The widespread financial stress across multiple EAC bodies points to systemic issues rather than isolated shortfalls.
The growing crisis has intensified debate about the cost of maintaining a highly paid regional bureaucracy at the EAC Secretariat in Arusha. Critics argue that the current administrative structure is financially unsustainable, particularly when key obligations cannot be met.
Reports indicate that senior officials receive substantial remuneration. The Secretary General’s monthly salary is said to exceed US$20,000, with Deputy Secretaries General earning between US$18,000 and US$22,000. These packages are supported by benefits including housing allowances, education support, travel privileges and health insurance.
Members of the EALA are also among the region’s highest-paid public officials. Legislators receive a basic monthly salary of about US$6,400, while total earnings with allowances are reported at around US$14,000, despite not maintaining local constituencies or development responsibilities.
By contrast, national public service pay scales in partner states remain significantly lower. For example, senior civil servants in Tanzania and elsewhere earn far less—even with allowances—than many EAC executives, highlighting a stark disparity that has fuelled public discussion.
Prof John Kariuki of the University of the Witwatersrand has noted that such disparities raise questions about equity within the regional bloc. He points out that governments financing the Community must manage tight national budgets while supporting a regional bureaucracy whose compensation remains disconnected from local economic realities.
Dr Hussein Kabagambi of George Washington University has similarly argued that maintaining high executive pay undermines the credibility of regional integration when the Community relies primarily on member-state contributions rather than stable external funding.
Supporters of the current pay structure defend it as necessary to attract qualified professionals from across the region, following an international civil service model. However, critics counter that the EAC differs from global multilateral institutions because it depends mainly on member contributions rather than predictable donor funding.
Proposals that have emerged in public and expert discourse include introducing salary ceilings tied to the highest civil service pay in partner states to reduce administrative costs, and strengthening accountability measures to ensure member-state compliance.
Some stakeholders argue that representatives from states that fail to remit contributions should face restrictions on receiving salaries or allowances funded by the Community.
Others propose revising the contribution formula to reflect the economic strength of each member state. Under such a model, larger economies would contribute proportionately more, potentially opening debate about governance reforms that could give greater voice to major contributors like Kenya, Tanzania and Uganda.
At an operational level, aligning employee salaries with actual revenue inflows has been suggested as a way to stabilise finances during periods of uncertainty. Temporary salary adjustments tied to available resources would demonstrate fiscal responsibility while preserving institutional functions.

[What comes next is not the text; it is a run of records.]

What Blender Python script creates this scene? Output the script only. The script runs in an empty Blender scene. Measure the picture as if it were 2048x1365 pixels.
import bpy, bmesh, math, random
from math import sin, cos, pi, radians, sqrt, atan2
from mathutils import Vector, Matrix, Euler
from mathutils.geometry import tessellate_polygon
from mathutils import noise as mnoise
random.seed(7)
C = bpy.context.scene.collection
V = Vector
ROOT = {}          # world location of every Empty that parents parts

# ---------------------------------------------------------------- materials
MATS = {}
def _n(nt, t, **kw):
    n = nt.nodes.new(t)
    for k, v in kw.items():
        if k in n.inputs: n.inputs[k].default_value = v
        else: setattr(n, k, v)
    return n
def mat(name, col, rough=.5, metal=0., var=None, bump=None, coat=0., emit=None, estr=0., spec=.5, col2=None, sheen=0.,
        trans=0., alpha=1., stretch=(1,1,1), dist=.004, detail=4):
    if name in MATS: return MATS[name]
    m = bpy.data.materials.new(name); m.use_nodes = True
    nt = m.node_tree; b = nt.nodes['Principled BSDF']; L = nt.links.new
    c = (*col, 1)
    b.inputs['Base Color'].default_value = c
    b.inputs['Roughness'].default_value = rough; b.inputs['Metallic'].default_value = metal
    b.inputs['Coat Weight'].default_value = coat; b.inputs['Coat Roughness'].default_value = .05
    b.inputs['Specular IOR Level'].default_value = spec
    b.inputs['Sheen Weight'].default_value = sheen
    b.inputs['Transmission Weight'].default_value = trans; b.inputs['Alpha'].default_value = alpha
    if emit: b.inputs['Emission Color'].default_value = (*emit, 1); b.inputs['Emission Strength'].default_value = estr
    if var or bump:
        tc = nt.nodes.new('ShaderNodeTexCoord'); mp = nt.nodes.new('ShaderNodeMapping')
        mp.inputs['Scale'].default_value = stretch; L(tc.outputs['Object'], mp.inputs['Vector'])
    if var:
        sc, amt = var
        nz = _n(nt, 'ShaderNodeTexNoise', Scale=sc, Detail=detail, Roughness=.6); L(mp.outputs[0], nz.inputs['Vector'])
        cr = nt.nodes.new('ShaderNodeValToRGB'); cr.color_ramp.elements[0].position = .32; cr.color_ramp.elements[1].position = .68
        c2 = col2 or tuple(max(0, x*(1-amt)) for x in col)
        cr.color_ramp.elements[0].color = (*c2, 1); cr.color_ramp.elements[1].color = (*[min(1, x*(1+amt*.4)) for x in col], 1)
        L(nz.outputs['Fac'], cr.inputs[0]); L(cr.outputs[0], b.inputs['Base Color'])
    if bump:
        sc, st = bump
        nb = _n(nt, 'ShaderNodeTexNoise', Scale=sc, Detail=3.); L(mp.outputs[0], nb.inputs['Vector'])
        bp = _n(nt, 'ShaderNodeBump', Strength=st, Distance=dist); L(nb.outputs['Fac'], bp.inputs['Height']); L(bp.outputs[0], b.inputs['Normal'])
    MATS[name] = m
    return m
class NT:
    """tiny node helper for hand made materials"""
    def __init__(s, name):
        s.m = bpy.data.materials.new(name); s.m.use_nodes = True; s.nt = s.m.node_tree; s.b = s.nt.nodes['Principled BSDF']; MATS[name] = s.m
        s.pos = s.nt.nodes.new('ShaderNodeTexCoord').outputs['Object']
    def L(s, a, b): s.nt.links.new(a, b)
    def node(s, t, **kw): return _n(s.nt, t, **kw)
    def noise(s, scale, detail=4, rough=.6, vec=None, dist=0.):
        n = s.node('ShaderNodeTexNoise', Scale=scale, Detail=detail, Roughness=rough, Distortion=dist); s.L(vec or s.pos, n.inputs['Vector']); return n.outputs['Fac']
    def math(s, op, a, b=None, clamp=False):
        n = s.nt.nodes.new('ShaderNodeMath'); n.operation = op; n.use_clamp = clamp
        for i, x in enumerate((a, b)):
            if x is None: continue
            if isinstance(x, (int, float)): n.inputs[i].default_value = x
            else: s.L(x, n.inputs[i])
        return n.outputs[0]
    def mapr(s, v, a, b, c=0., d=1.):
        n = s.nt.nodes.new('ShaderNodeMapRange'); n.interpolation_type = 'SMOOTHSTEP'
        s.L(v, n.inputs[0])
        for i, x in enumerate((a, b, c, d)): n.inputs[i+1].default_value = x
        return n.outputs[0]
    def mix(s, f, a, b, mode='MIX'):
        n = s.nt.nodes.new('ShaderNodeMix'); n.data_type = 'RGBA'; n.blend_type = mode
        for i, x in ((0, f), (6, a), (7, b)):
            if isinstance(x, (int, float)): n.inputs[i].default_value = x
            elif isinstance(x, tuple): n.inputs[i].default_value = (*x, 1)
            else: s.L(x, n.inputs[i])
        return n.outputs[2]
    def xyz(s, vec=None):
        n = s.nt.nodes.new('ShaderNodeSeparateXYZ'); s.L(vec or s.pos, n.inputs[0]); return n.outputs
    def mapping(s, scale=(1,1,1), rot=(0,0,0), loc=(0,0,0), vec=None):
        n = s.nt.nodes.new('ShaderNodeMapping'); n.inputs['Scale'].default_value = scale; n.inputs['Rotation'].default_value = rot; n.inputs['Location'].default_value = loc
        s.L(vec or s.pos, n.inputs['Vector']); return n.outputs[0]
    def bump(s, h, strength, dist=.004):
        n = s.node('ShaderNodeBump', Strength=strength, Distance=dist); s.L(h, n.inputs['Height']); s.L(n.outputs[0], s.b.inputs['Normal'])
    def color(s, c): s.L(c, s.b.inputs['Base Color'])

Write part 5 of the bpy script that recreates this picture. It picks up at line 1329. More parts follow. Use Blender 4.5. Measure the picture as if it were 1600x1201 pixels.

The current crisis has exposed structural weaknesses that long predates recent shortfalls. Without reform, the Community risks losing public confidence as citizens question why generous benefits continue amid unpaid obligations and cutbacks.
Regional integration remains a core objective for East Africa, promising expanded trade, improved infrastructure and deeper political cooperation. However, the success of that project ultimately depends on sustainable institutions supported by financially responsible member states.
The EAC now faces a critical choice between decisive reform and gradual institutional decline. Unless urgent measures are taken to enforce contributions, rationalise salaries and strengthen accountability, one of Africa’s most ambitious regional projects could be defined not by unity but by insolvency.